The University of British Columbia extends our deepest sympathies and condolences to the family of Colten Boushie. In this moment of collective national self-reflection on the implications of Canada’s settler heritage, The University of British Columbia recognizes our need to support of Indigenous students, faculty, and staff.

We reaffirm our commitment to implementing the Truth and Reconciliation Commission’s calls to action and by so doing commit to: supporting Indigenous peoples during and beyond this time of deep pain, grief, and rage; taking actions to enhance institutional accountability towards Indigenous peoples and communities, and; supporting anti-oppressive education.

With warm regards,

Charles Menzies

Thursday, November 23, 2017

Update on proposed governance motions

The three motions on governance that I intended to propose (clarifying process of Board approval of Chancellor, advocating a return to electing the Chancellor, and composition of governance standing committee) were brought to last nights standing committee on governance. Things went better than they did with my first attempt when introducing a motion was denied by the chair of the board. The motions were accepted by the chair and placed on the agenda. But. But. But! They went to the closed agenda.

Well.  OK.

I advised the chair and the committee members (as I handed out copies of the 3 motions to the student reporters) that I had already publicized the motions, shared them with some other governors (including emailing them several weeks prior to the meeting to the Board Chair and Governance Chair), and had in fact blogged and tweeted about the motions and my intentions to bring them forward.

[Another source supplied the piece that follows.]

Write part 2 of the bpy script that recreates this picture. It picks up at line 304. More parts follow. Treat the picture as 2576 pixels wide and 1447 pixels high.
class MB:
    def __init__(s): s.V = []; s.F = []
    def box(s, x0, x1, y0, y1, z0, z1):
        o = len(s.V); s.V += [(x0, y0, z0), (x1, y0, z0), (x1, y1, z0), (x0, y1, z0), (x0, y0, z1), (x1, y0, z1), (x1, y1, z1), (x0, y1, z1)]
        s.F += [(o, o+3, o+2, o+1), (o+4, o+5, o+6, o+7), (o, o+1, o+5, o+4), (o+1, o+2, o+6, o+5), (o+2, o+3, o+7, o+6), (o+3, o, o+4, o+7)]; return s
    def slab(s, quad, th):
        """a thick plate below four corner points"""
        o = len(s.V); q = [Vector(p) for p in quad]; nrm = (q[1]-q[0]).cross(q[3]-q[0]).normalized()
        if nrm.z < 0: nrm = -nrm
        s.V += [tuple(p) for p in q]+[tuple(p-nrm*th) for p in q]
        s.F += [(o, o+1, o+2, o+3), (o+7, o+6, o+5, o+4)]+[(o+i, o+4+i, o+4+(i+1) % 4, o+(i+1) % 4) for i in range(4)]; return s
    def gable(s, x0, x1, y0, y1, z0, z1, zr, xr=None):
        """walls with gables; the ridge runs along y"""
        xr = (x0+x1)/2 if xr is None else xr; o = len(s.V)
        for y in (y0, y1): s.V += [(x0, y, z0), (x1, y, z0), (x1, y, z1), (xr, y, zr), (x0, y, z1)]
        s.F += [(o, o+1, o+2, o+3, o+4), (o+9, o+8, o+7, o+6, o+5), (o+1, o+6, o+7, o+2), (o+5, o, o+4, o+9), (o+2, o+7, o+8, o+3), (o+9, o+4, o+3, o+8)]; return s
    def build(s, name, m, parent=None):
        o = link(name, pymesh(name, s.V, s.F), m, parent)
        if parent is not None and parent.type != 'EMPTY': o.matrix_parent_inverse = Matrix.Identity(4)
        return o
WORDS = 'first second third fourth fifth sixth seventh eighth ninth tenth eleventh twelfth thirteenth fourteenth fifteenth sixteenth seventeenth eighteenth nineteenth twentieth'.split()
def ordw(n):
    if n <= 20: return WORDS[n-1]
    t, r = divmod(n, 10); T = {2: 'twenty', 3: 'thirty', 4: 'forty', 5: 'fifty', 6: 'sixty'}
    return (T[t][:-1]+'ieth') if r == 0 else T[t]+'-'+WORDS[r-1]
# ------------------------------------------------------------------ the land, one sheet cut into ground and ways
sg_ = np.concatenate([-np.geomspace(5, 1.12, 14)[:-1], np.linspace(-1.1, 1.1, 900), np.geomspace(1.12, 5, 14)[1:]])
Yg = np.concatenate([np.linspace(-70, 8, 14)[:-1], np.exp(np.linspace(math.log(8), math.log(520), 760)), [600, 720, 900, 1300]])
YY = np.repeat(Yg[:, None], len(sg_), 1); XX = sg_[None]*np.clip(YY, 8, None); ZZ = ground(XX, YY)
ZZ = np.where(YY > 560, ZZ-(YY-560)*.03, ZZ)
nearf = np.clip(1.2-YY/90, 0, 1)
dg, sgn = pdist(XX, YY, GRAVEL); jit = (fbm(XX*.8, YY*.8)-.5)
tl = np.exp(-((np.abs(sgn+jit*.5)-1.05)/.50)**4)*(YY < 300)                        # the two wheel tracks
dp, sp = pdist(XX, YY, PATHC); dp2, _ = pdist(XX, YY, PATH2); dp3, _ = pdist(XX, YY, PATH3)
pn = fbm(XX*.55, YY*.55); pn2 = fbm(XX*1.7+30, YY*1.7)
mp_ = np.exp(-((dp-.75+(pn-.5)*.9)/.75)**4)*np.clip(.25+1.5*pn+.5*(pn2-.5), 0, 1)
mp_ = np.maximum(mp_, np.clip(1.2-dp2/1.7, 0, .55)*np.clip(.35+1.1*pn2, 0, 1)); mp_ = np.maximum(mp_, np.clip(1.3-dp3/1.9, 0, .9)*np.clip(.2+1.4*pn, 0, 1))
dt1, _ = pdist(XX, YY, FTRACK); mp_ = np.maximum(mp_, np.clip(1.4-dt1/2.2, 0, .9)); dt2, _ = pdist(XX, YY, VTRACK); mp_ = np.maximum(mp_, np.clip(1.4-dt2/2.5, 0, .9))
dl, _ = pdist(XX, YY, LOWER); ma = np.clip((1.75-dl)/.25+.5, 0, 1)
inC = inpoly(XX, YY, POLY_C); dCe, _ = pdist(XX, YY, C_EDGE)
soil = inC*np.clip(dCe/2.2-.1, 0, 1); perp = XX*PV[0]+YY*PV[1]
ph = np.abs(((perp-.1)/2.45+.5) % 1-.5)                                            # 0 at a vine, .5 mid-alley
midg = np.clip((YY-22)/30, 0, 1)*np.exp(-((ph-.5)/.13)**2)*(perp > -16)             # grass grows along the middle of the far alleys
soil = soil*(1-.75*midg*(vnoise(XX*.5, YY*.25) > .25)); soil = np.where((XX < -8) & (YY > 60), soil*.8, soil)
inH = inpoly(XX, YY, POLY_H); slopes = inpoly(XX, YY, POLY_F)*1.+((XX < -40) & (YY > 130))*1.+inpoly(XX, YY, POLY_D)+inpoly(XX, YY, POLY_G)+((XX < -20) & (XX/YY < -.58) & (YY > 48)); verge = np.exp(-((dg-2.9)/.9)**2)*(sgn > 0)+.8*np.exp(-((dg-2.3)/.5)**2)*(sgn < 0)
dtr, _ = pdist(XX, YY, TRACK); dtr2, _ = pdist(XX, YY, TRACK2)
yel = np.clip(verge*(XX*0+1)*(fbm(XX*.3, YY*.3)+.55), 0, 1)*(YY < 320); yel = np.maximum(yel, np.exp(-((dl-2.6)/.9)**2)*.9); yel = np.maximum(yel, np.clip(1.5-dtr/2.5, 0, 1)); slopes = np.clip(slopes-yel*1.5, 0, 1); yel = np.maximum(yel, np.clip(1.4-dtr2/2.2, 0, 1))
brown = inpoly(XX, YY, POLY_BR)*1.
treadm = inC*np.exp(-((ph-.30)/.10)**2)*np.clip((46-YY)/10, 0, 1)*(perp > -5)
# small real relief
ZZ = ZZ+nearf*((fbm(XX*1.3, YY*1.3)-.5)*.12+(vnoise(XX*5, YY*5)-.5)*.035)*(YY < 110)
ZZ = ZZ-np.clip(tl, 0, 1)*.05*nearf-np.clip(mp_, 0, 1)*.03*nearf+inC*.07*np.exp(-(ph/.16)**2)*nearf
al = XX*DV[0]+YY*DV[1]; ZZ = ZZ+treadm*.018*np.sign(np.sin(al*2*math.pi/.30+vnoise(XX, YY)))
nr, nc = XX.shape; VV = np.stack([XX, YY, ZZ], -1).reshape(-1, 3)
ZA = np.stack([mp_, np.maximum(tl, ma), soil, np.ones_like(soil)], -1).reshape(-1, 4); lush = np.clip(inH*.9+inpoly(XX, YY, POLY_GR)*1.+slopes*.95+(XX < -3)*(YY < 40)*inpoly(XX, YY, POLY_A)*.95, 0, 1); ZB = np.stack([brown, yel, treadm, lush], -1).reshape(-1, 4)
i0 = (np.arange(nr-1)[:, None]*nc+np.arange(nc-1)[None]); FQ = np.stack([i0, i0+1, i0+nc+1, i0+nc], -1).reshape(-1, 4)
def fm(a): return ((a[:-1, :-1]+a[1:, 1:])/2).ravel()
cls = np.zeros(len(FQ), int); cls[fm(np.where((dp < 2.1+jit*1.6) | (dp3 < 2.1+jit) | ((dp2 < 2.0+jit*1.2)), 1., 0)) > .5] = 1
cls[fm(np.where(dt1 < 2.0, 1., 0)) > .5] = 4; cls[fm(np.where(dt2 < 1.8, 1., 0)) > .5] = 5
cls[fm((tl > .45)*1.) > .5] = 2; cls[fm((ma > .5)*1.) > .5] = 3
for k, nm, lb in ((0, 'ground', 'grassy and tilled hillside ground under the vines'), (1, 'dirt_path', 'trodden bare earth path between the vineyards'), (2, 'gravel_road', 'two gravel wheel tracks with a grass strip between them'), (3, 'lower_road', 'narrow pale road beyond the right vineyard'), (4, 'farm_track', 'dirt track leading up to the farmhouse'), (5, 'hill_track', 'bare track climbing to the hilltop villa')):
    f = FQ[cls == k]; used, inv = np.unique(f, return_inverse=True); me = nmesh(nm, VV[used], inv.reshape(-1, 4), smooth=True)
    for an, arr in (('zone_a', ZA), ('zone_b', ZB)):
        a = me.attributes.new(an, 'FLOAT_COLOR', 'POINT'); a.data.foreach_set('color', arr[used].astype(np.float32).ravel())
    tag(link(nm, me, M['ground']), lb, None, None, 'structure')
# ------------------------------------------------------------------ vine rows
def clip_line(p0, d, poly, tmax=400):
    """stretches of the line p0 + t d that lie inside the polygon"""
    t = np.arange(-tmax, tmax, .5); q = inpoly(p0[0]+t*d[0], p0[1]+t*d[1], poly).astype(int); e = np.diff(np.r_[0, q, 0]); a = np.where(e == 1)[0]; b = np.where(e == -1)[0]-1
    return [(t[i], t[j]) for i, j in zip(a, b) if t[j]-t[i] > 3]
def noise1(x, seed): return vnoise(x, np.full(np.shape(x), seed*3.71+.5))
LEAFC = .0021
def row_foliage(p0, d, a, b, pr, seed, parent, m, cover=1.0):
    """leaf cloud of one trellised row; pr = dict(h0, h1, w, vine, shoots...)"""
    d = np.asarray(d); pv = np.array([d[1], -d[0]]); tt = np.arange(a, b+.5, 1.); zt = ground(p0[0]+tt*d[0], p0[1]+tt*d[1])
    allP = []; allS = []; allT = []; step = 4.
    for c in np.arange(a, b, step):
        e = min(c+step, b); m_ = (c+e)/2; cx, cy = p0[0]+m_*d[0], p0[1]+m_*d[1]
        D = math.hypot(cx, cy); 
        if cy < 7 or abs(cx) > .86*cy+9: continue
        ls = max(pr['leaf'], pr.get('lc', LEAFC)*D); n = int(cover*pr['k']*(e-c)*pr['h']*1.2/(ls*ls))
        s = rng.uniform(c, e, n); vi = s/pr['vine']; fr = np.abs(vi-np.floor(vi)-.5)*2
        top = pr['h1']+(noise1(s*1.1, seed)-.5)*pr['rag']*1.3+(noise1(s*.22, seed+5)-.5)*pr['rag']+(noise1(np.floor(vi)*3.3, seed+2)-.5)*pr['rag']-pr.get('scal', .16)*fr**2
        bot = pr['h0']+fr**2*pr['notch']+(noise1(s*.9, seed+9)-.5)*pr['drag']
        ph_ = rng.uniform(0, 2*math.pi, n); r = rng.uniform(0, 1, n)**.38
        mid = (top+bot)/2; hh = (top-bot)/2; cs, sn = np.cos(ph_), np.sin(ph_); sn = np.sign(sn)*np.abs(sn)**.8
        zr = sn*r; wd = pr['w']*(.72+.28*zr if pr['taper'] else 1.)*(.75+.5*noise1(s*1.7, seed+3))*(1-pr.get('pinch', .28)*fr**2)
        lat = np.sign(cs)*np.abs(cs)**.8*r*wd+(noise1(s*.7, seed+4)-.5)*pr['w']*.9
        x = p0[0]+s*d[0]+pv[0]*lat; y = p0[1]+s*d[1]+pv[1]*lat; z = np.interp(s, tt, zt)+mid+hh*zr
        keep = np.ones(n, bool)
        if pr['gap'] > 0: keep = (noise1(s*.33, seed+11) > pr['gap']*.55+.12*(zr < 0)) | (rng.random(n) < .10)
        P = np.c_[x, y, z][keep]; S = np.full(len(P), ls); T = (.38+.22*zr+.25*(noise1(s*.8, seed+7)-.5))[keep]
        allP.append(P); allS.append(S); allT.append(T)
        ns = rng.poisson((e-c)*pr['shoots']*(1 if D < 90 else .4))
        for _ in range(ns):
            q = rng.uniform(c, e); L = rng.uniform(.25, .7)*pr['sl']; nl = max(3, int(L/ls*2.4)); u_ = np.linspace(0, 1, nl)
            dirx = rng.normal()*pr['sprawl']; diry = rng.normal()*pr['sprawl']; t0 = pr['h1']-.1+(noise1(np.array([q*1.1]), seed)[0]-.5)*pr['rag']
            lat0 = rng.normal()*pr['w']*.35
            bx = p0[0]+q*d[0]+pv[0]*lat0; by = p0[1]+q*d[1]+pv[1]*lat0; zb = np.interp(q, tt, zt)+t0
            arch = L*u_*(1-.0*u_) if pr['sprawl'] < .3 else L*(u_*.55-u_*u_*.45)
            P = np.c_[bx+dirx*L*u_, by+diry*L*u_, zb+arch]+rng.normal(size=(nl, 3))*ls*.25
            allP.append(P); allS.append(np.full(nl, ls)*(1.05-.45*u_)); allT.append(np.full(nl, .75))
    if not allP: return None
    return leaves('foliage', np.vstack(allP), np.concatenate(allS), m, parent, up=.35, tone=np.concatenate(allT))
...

"Where does that leave me now that they are being placed on the closed agenda?" I asked.

Someone said (I can't recall whom), "you're welcome to bring them to the Board directly."

But what if in the closed session the committee (of which I am not an official member) the committee voted to hold the motions back, to ignore them, or to study them in a working group, or to selectively do some and not the rest of what was included?

Well, since any discussion, debate, or agreement took place in closed session I can say nothing about what may have transpired.  In fact if, for example, I do not reintroduce those motions in the open Board meeting, I can not tell anyone the reason why.  It might because I am tired of the issue?  Perhaps I heard an argument in closed session that convinced me not to proceed?  Perhaps the committee decided to stop the discussion and tell me it was not a priority issue? Perhaps it is already being dealt with? Perhaps I realized that no matter what argument I made, no matter what evidence I might present, no matter what faculty sentiment on the subject might be, there is no way, under the current configuration, that any fundamental change opening up the inner decision making process of the board is possible. But all that would be speculation and conjecture and I can neither confirm nor deny any of those speculative thoughts. Because the motions were placed into closed session and I am prevented from speaking about anything that may have (or even did not) happen during the closed session.

It's a Gordian Knot of administrative process.